On some Sundays, cooking beats football

On a Sunday in which my favorite pro football team was not scheduled to embarrass itself on television, my good friend Bill asked how I planned to spend that afternoon.

“I’m going to cook,” I said.

“You COOK?” he replied in the same tone he might have used if I’d said I was going to spend the afternoon crocheting doilies. Not only did his reaction surprise me, it seemed a bit sexist. Some of the world’s best cooks have been men: Wolfgang Puck. Paul Prudhomme. Chef Boyardee.

Besides, I enjoy it. I like the grocery shopping, the slicing, the dicing and the stirring. And, if all goes well, the eating.

I don’t bake or prepare any food that requires precise measurements, extensive recipe-reading, or mistakes that can’t be corrected by adding more salt. Unless, of course, the mistake is that I added too much salt, in which case I can add more water. I avoid recipes that involve cream of mushroom soup, although I’m not a fanatic about that.

My repertoire is limited to manly foods that start with meat and have lots of garlic, but no known health benefits.
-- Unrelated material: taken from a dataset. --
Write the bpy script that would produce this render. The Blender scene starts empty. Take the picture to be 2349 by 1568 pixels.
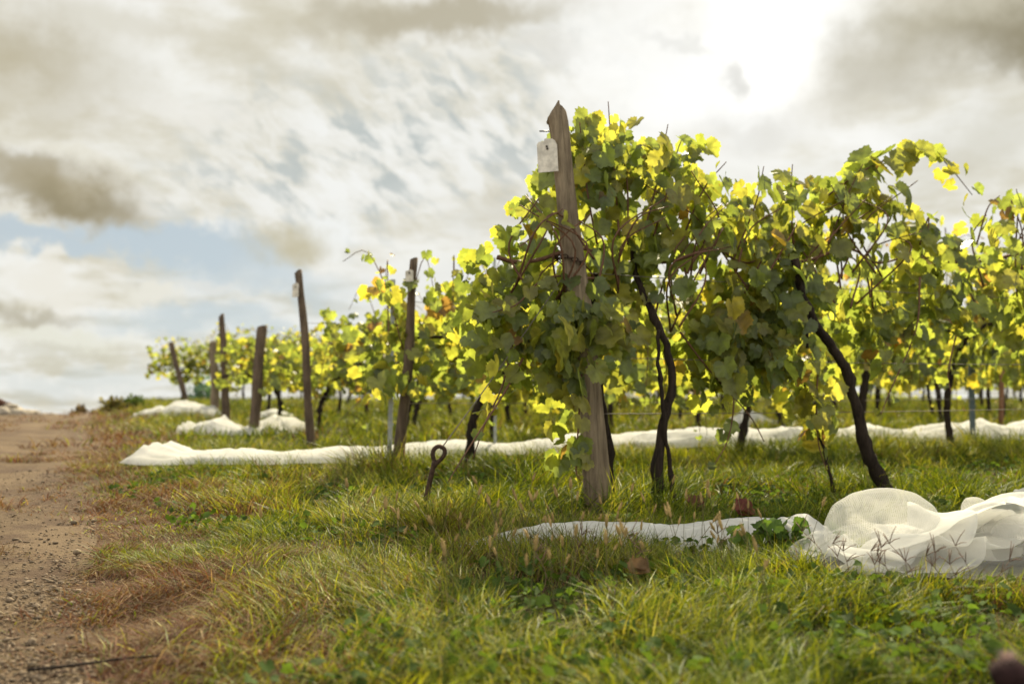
import bpy, bmesh, math, random
import numpy as np
from mathutils import Vector, Matrix

sc = bpy.context.scene
COL = sc.collection
rng = np.random.default_rng(7)
R = random.Random(11)
rad = math.radians

# ------------------------------------------------------------------ camera
PITCH = 4.75
SLOPE = 0.0462            # the ground climbs gently away from the camera
CAM_H = 0.70
cam_d = bpy.data.cameras.new('camera')
cam = bpy.data.objects.new('camera', cam_d)
COL.objects.link(cam)
cam.location = (0, 0, CAM_H)
cam.rotation_euler = (rad(90 + PITCH), 0, 0)
cam_d.lens = 35
cam_d.sensor_width = 36
cam_d.clip_start = 0.05
cam_d.clip_end = 5000
cam_d.dof.use_dof = True
cam_d.dof.focus_distance = 3.9
cam_d.dof.aperture_fstop = 1.9
sc.camera = cam
F = 2349 * 35 / 36
_fw = np.array([0, math.cos(rad(PITCH)), math.sin(rad(PITCH))])
_up = np.array([0, -math.sin(rad(PITCH)), math.cos(rad(PITCH))])
_rt = np.array([1.0, 0, 0])


def ray(px, py):
    """direction (depth 1) of a point of the photo, on a 2349 x 1566 sheet"""
    return _fw + (px - 1174.5) / F * _rt + (783 - py) / F * _up


def at(px, py, depth):
    return np.array([0, 0, CAM_H]) + ray(px, py) * depth


# ------------------------------------------------------------------ exposure
EXPO = 1.2
sc.view_settings.view_transform = 'Standard'
sc.view_settings.look = 'None'
sc.view_settings.gamma = 1
sc.view_settings.exposure = EXPO
sc.render.engine = 'CYCLES'
sc.cycles.max_bounces = 8
sc.cycles.diffuse_bounces = 4
sc.cycles.glossy_bounces = 2
sc.cycles.transmission_bounces = 5
sc.cycles.transparent_max_bounces = 24
sc.cycles.use_denoising = True
sc.cycles.sample_clamp_indirect = 6
sc.cycles.caustics_reflective = False
sc.cycles.caustics_refractive = False

# ------------------------------------------------------------------ sun
SUN_EL, SUN_AZ = 44.0, 11.0      # az: to the right of the view
sun_d = bpy.data.lights.new('sun', 'SUN')
sun = bpy.data.objects.new('sun', sun_d)
COL.objects.link(sun)
sun_d.energy = 5.0
sun_d.angle = rad(0.8)
sun_d.color = (1.0, 0.88, 0.61)
sv = Vector((math.sin(rad(SUN_AZ)) * math.cos(rad(SUN_EL)), math.cos(rad(SUN_AZ)) * math.cos(rad(SUN_EL)), math.sin(rad(SUN_EL))))
sun.rotation_euler = sv.to_track_quat('Z', 'Y').to_euler()
sun.location = (0, 0, 20)

# ------------------------------------------------------------------ sky
world = bpy.data.worlds.new('World')
sc.world = world
world.use_nodes = True
wt = world.node_tree
wt.nodes.clear()


class G:
    """tiny node graph helper"""
    def __init__(s, tree):
        s.t = tree

    def n(s, typ, ins=None, **props):
        nd = s.t.nodes.new(typ)
        for k, v in props.items():
            setattr(nd, k, v)
        for k, v in (ins or {}).items():
            s.put(nd.inputs[k], v)
        return nd

    def put(s, sock, v):
        if isinstance(v, bpy.types.NodeSocket):
            s.t.links.new(v, sock)
        else:
            sock.default_value = v

    def math(s, op, a, b=0.0, c=0.0, clamp=False):
        nd = s.t.nodes.new('ShaderNodeMath')
        nd.operation = op
        nd.use_clamp = clamp
        s.put(nd.inputs[0], a)
        s.put(nd.inputs[1], b)
        s.put(nd.inputs[2], c)
        return nd.outputs[0]

    def vmath(s, op, a, b=(0, 0, 0), scale=None):
        nd = s.t.nodes.new('ShaderNodeVectorMath')
        nd.operation = op
        s.put(nd.inputs[0], a)
        s.put(nd.inputs[1], b)
        if scale is not None:
            s.put(nd.inputs['Scale'], scale)
        return nd.outputs['Value'] if op in ('DOT_PRODUCT', 'LENGTH') else nd.outputs[0]

    def mix(s, f, a, b, blend='MIX'):
        nd = s.t.nodes.new('ShaderNodeMix')
        nd.data_type = 'RGBA'
        nd.blend_type = blend
        s.put(nd.inputs[0], f)
        s.put(nd.inputs[6], a if isinstance(a, bpy.types.NodeSocket) else (*a, 1))
        s.put(nd.inputs[7], b if isinstance(b, bpy.types.NodeSocket) else (*b, 1))
        return nd.outputs[2]

    def rng(s, v, a, b, c=0.0, d=1.0, smooth=True):
        nd = s.t.nodes.new('ShaderNodeMapRange')
        nd.interpolation_type = 'SMOOTHSTEP' if smooth else 'LINEAR'
        s.put(nd.inputs[0], v)
        for i, x in enumerate((a, b, c, d)):
            s.put(nd.inputs[1 + i], x)
        return nd.outputs[0]

    def noise(s, vec, scale, detail=3, rough=0.5, dist=0.0):
        nd = s.t.nodes.new('ShaderNodeTexNoise')
        s.put(nd.inputs['Vector'], vec)
        s.put(nd.inputs['Scale'], scale)
        s.put(nd.inputs['Detail'], detail)
        s.put(nd.inputs['Roughness'], rough)
        s.put(nd.inputs['Distortion'], dist)
        return nd


def lin(r, g, b):
    f = lambda c: (c / 255 / 12.92) if c / 255 <= 0.04045 else ((c / 255 + 0.055) / 1.055) ** 2.4
    return (f(r), f(g), f(b))


g = G(wt)
tc = g.n('ShaderNodeTexCoord')
nrm = tc.outputs['Generated']
sky = g.n('ShaderNodeTexSky', sky_type='NISHITA', sun_disc=False, sun_elevation=rad(SUN_EL), sun_rotation=rad(SUN_AZ))
WS = 0.1                                                   # background strength
SKYK = 1.0 / WS / (2 ** EXPO)

nz = g.noise(nrm, 6.0, 4, 0.55)
warp = g.vmath('SCALE', g.vmath('SUBTRACT', nz.outputs['Color'], (0.5, 0.5, 0.5)), scale=0.11)
nw = g.vmath('ADD', nrm, warp)
nz2 = g.noise(nrm, 22.0, 4, 0.6)
warp2 = g.vmath('SCALE', g.vmath('SUBTRACT', nz2.outputs['Color'], (0.5, 0.5, 0.5)), scale=0.07)
nw = g.vmath('ADD', nw, warp2)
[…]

One of my favorites is a chicken and dumplings recipe I created. I could eat my chicken and dumplings leftovers four or five days in a row, which probably is a good thing, because nobody else in my family will touch the stuff.

My wife has mixed feelings about me cooking. On the one hand, she’s happy she doesn’t have to do it. On the other hand, she’s not so happy about she calls the “mess” I make, which she defines as anything more than a drop of olive oil left on the stove or two tomato seeds on the countertop. If there were a Nobel Prize for spotless kitchens, my wife would win it every year. I do my best to clean up after myself, but I don’t seem to be getting the hang of it. Apparently it has something to do with using cloths and towels that have been washed more than once a month.

Admittedly, not everything I cook turns out perfectly. Recently, for instance, I tried to prepare scalloped potatoes like my mom used to make. They probably would have been great if they hadn’t sort of erupted out of the pan, sending billows of gray smoke into the kitchen and creating a thick layer of black crust on the bottom of the oven. The good news is that the crust probably isn’t anything that can’t be removed with a moderately powered jackhammer.

And cleaning the oven probably will be a lot more fun than watching my favorite pro football team.